Photo Courtesy of Maya Kramer
Table of Contents: about the end exhibit A, 2024, Bronze Text Fragment from Adolf Hoel’s The Coal Deposits and Coal Mining of Svalbard (Spitsbergenand Bear Islan), (Oslo: The Norwegian Academy of Sciences, 1925) p.12. 9.5 x 24.5 x 28 cm
For nearly two decades Professor Kramer’s work has explored the complex relationship between humans, ‘landscape,’ and ‘nature’ in the Anthropocene/Capitalocene, and the chance to visit the Arctic, a region that crystallizes many of the changes and challenges climate change, presented the artist with an unprecedented opportunity. Immersed in its starkly beautiful yet inhospitable (to humans- Spitzbergen never had an indigenous population) environment where the midnight sun distorts temporal markers, she experienced a profound awareness of geological and planetary time. This perspective was deepened during a fossil-collecting excursion, where the group uncovered remnants from roughly 50 million years ago—a time when Svalbard, despite its latitude, was covered in temperate forests.
Upon her return, she began a series of ‘rock books’ and ‘rock fragments’ to express this expanded and embedded temporality, of which Table of Contents is the first. At first glance, the work appears as an ordinary rock, however the rock can be disassembled into sections.
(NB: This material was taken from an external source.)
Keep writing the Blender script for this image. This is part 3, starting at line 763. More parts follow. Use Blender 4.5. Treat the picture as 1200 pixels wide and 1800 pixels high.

While some of its faces are left “blank,” others reveal fossil remnants or text referencing human resource extraction—particularly coal mining—in the Svalbard region. This layered object intertwines Earth’s geological history with human history, encouraging contemplation of “Deep Time”—the vast timescales, climates, life forms, and natural cycles that extend far beyond human experience.
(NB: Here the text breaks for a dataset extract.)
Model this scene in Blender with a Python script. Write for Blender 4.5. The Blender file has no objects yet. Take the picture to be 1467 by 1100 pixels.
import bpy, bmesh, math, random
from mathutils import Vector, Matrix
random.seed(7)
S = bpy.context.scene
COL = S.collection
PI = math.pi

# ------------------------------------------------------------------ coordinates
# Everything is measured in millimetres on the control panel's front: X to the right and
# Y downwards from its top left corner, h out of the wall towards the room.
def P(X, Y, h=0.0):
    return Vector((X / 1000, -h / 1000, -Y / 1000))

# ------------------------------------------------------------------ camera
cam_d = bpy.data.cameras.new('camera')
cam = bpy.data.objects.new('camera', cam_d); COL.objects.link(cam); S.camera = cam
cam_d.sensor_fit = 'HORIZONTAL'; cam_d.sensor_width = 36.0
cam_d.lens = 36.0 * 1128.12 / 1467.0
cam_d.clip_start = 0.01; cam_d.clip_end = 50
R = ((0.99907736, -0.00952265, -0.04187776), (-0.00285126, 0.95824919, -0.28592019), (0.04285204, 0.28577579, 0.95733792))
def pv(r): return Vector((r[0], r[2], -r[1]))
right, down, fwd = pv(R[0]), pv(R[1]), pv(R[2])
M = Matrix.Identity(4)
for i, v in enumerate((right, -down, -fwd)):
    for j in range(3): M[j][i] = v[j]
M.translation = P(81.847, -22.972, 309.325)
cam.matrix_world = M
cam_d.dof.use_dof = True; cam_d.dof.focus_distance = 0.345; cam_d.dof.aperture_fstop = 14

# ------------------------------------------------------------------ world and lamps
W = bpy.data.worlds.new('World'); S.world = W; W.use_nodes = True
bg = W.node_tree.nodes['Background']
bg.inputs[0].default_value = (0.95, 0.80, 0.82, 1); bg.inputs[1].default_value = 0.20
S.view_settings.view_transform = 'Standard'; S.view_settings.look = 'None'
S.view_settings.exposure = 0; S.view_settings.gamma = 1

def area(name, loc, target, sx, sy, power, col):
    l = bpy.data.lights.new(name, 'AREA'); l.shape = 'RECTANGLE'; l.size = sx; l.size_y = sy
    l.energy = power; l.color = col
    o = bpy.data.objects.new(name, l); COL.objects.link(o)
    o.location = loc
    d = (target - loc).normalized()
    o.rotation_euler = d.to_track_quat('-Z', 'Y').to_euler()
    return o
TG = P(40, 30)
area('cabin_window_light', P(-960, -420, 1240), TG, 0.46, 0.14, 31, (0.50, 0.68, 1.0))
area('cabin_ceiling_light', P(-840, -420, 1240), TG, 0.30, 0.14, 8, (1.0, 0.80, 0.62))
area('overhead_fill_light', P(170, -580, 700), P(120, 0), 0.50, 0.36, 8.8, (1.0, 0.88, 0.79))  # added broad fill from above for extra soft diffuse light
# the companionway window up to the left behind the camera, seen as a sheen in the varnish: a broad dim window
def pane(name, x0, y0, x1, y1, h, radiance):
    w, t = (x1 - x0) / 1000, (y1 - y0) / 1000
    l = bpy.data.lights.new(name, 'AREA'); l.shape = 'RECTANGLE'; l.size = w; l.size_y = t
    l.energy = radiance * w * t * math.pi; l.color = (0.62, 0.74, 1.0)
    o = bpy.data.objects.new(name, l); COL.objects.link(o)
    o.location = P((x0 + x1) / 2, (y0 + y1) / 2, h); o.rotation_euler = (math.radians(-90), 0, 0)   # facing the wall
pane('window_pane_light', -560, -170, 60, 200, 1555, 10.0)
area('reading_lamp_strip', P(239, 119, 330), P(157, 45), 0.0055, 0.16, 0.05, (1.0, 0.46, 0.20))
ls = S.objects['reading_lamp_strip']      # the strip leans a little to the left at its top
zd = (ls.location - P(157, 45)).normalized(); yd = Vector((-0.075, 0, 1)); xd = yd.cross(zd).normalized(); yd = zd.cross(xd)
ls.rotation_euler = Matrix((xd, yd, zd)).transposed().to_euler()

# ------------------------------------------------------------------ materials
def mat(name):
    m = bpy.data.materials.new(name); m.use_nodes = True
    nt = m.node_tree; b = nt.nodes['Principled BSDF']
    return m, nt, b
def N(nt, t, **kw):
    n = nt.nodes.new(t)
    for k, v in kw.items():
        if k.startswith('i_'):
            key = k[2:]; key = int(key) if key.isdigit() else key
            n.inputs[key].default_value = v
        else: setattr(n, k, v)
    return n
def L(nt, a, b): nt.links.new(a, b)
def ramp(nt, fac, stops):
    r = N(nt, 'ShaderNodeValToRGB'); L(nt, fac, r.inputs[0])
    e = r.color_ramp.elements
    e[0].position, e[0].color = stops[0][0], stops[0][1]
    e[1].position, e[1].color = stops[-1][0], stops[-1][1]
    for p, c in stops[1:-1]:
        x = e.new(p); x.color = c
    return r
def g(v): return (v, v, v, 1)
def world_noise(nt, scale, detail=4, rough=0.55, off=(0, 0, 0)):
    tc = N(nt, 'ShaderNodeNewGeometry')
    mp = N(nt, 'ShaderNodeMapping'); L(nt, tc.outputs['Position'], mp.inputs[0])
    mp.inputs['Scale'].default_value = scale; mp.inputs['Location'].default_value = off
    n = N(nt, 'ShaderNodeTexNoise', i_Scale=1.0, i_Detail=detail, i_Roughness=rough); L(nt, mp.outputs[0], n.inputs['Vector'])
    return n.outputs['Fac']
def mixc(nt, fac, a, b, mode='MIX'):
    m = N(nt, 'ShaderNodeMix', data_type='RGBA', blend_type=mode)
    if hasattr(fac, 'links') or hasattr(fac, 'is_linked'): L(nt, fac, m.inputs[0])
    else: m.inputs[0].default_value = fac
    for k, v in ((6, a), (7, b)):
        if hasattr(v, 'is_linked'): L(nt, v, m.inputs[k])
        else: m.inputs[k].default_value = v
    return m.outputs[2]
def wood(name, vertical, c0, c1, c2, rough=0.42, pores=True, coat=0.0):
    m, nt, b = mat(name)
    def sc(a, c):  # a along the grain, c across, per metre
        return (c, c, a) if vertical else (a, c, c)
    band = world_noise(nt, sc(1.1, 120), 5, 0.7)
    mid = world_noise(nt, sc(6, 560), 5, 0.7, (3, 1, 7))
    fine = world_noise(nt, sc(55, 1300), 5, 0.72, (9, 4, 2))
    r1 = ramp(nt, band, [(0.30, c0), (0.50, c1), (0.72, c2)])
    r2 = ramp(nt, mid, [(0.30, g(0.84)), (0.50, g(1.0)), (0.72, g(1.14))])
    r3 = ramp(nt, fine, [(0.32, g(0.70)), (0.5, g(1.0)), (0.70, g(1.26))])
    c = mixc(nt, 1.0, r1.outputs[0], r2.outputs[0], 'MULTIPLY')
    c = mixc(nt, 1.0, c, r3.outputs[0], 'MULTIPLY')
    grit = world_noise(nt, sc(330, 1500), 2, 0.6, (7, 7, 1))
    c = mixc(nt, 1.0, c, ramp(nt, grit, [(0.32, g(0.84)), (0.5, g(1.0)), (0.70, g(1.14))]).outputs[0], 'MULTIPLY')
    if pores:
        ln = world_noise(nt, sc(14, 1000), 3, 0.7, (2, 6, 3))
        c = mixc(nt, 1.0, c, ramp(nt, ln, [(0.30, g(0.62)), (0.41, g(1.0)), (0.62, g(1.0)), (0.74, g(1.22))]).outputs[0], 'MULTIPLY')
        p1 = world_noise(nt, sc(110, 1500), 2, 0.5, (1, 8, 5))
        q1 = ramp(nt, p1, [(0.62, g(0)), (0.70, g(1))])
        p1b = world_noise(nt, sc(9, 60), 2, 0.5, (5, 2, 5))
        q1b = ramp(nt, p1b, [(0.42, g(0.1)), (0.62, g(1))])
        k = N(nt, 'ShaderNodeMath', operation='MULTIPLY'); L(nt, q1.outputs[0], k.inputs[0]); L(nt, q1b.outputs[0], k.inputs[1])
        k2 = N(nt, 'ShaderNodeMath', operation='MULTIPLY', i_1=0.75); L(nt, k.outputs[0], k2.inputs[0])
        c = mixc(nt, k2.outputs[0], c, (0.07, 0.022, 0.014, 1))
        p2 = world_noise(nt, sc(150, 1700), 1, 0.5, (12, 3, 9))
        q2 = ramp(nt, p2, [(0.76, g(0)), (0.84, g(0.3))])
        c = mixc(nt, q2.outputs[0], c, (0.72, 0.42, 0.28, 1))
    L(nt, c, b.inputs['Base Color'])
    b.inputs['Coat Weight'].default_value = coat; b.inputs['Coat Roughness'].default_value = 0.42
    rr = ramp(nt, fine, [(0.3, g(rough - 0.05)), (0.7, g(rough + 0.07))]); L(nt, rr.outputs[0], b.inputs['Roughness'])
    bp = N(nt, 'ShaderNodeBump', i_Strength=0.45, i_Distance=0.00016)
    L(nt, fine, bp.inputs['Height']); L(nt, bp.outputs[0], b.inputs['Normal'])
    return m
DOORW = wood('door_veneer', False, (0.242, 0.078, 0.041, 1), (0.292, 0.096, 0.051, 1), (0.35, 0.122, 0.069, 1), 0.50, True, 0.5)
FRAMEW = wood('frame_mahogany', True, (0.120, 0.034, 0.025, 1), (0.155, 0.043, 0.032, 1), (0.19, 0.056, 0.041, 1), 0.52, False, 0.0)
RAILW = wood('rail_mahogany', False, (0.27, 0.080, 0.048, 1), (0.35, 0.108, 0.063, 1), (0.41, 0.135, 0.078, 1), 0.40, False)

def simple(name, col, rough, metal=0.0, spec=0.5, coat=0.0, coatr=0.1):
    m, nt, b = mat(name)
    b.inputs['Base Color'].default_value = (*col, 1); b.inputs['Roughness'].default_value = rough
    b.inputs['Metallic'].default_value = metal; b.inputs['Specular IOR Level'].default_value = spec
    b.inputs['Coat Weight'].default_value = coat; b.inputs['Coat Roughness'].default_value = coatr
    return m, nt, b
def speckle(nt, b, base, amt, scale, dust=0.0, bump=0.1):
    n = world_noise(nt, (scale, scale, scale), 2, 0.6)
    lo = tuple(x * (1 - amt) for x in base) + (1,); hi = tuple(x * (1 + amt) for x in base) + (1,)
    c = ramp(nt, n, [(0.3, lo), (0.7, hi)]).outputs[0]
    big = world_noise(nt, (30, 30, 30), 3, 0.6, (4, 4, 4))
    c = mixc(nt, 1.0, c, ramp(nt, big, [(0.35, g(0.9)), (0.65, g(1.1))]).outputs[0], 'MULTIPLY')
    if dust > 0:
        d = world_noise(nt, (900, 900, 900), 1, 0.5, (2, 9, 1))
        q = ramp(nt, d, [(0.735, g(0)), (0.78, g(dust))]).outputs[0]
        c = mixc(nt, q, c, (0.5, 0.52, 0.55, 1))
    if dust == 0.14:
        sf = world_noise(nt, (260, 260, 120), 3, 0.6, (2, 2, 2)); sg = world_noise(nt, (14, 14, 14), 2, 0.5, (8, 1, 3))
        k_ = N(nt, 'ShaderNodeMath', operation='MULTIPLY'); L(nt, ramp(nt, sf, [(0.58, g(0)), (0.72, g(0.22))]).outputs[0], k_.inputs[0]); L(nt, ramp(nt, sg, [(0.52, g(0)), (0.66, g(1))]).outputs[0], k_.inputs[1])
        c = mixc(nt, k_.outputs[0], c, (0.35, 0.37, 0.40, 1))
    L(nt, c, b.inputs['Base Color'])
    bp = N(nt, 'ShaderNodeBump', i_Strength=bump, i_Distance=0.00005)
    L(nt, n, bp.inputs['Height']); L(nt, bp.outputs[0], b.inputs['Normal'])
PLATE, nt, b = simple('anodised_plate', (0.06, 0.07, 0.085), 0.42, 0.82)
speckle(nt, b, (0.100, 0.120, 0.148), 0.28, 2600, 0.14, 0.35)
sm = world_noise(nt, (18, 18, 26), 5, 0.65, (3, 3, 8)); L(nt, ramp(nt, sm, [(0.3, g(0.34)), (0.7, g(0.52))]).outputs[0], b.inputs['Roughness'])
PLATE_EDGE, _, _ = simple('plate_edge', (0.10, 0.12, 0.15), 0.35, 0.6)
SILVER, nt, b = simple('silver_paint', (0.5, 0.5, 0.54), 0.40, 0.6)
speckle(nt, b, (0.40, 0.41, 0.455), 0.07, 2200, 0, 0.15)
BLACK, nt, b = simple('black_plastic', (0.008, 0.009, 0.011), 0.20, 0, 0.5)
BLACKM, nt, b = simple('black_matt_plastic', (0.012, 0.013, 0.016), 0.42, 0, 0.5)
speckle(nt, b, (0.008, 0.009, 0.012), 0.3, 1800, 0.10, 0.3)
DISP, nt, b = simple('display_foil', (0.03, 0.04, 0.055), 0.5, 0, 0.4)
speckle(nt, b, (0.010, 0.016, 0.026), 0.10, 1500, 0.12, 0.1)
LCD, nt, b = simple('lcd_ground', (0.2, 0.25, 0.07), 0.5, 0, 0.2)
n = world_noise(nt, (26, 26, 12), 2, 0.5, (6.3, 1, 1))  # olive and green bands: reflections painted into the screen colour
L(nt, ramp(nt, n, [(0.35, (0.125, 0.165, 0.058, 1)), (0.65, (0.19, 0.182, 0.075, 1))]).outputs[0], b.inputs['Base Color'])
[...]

Table of Contents Exhibit E, 1.9 x 6.4 x 12 cm, Paper, Paint and Binder, image Fragment from: Robert Fotherby, Journal, Mss folio volumes F, 1613, p 46, digital reproduction of, the original manuscript courtesy of the American Anti-quarian Society, Worcester MA, with special thanks to Laura Haskell.
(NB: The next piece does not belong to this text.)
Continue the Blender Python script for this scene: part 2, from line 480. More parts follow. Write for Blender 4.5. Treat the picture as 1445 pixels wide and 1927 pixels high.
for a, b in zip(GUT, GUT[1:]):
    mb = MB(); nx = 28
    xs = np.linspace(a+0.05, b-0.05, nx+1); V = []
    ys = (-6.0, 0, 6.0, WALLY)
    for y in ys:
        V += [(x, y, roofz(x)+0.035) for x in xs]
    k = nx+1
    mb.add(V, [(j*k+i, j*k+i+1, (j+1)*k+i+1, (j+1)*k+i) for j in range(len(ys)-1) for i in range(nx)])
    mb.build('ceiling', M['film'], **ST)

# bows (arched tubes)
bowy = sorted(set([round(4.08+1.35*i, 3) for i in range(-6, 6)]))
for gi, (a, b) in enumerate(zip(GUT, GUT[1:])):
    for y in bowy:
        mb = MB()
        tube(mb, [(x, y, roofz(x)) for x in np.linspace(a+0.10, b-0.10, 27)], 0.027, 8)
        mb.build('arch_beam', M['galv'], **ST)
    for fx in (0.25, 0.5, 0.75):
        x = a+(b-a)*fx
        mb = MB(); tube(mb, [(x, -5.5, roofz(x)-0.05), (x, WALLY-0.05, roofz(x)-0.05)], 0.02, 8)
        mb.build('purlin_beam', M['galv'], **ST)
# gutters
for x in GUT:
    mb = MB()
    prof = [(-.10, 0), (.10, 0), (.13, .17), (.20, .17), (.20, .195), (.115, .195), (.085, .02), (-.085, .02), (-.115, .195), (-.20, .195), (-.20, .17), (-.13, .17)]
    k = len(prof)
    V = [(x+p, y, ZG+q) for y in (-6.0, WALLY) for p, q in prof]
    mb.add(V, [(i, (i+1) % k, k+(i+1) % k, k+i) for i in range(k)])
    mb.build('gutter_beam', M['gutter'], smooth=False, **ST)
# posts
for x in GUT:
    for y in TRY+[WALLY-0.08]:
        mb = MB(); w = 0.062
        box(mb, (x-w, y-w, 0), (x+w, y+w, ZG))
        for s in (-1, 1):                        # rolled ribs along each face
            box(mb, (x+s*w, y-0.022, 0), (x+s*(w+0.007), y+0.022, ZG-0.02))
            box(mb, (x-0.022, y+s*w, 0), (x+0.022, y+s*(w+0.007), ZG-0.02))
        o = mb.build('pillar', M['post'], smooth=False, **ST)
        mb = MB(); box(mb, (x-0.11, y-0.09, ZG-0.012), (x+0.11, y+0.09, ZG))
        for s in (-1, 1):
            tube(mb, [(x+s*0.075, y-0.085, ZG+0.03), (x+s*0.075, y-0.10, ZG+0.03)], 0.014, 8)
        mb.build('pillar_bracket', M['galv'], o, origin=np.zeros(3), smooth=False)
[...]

Table of Contents, Exhibit F, 2 x 7 x 13.2 cm, Graphite Powder and Binder, Text and Diagram Fragment from: Text Fragment from Adolf Hoel’s, The Coal Deposits and Coal Mining of Svalbard (Spitsbergen and Bear Island),(Oslo: The Norwegian Academy of Sciences, 1925), p 35.
Table of Contents Exhibit G, 2.1 x 15.9 x 11.7 cm, Coal Powder and Binder, Text Fragment from: Robert Fotherby, Journal, Mss folio volumes F, 1613, p 30, digital reproduction of the original manuscript courtesy of the American Antiquarian Society, Worcester MA, with special thanks to Laura Haskell.
Table of Contents Exhibit H, 2 x 6 x 11.8 cm, Rust Powder and Binder, Text Fragment from Adolf Hoel’s, The Coal Deposits and Coal Mining of Svalbard (Spitsbergen and Bear Island), (Oslo: The Norwegian Academy of Sciences, 1925) 12.
The exhibition in which Table of Contents will be shown features works across media—including photography, video, film, sound installation, and sculpture—created by the Arctic Circle’s summer 2023 participants. They address various concerns, from exploring the importance and aesthetic qualities of microscopic arctic life forms to highlighting topographical shifts in the landscape through time-lapse photography. Emerging Dialogues in the Midnight Sun seeks to illuminate the multifaceted particularities of Svalbard, fracturing the monolithic visual imaginary of the Arctic as an abstract symbol of human hubris, self-destruction, and species demise. Instead, it grounds the region in dialogues of interdependence and the diverse consciousnesses that shape Svalbard’s social and ‘natural’ ecosystems.
In addition to participation in this exhibition, Professor Kramer is finalizing a syllabus for a new class titled Placemaking: Botany, Site, Climate, which aligns with LOUD’s research direction focus on climate research and facilitating Low-Carbon Cities. This praxis class, also inspired by her Arctic experience, will examine local, global, and planetary experiences of plants and landscapes through the lens of various artists, theorists, and artistic methodologies. In this way, students are invited to cultivate a more knowledgeable and materially embodied connection to their immediate ‘natural’ environment while drawing links to broader ecological systems, social and climate patterns, and the interconnected flows of resources, histories, and cultural narratives.